The result does not give Macri the broad electoral support in Congress that he would have wanted.  It was a close run thing.  Kirchner’s party is still the largest bloc in the Chamber of Deputies, albeit in a minority, and firmly controls the Senate.  Macri will, therefore, not find it easy to push through his policy of political and economic reforms.

But reform he must, if he is turn Argentina’s problems around.  When he assumes the Presidency on 10 December, Macri will inherit a stagnating economy with almost zero economic growth, rising inflation (at 26-30%), depleted reserves at $26bn (much lower than required for an economy of Argentina’s size), entrenched social spending by government, and with debt problem that has kept Argentina out of the international credit markets.

Macri has promised more business-friendly policies that will make Argentina more attractive to foreign investment.  But easing currency controls, whilst it would remove the black market in currency exchange, would lead to a sharp devaluation of the peso lowering the country’s purchasing power and causing a sharp rise in inflation.  Deconstructing Kirchner’s protectionist policies by lowering tariffs, abolishing domestic price controls, reducing corporation taxes, doing a deal with Argentina’s outstanding creditors, and reducing the role of the state in the management of the economy, might generate more business activity and jobs, as Macri has promised, but it could also disadvantage the more vulnerable sections of Argentine society – at least in the short-term.  The Catholic University of Argentina assessed Argentina’s national poverty rate as 27% in 2014.

Macri’s opponents have already warned of a likely reversion to the neo-liberal politics of Carlos Menem, whose free market policies of privatising state utilities and reducing the numbers employed by the state, were perceived to have led to Argentina’s economic collapse and debt crisis of 2001-2002, which the Kirchners inherited on the election of Nestor Kirchner in 2003.

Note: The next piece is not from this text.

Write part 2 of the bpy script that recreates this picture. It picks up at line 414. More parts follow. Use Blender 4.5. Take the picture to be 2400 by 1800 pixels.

Macri has also promised a realignment of Argentina’s foreign policy by warming up relations with the US and the UK.  This may result in a shift away from the confrontational policies of the Kirchner regime over the Falkland Islands.  Macri has undertaken to ‘tone down the rhetoric’ on Falkland Islands issues and to abolish the post of ‘Malvinas Secretary’ created in 2013 and held by Daniel Filmus.  But whether he will go as far as trying to decriminalising trade with the Falkland Islands, for example, remains moot.  Realistically, any new initiative that compromises Argentina’s constitutional claim to the Falkland Islands would face strong opposition in the Argentine Congress – and Macri has many more pressing decisions to face.  But let us see.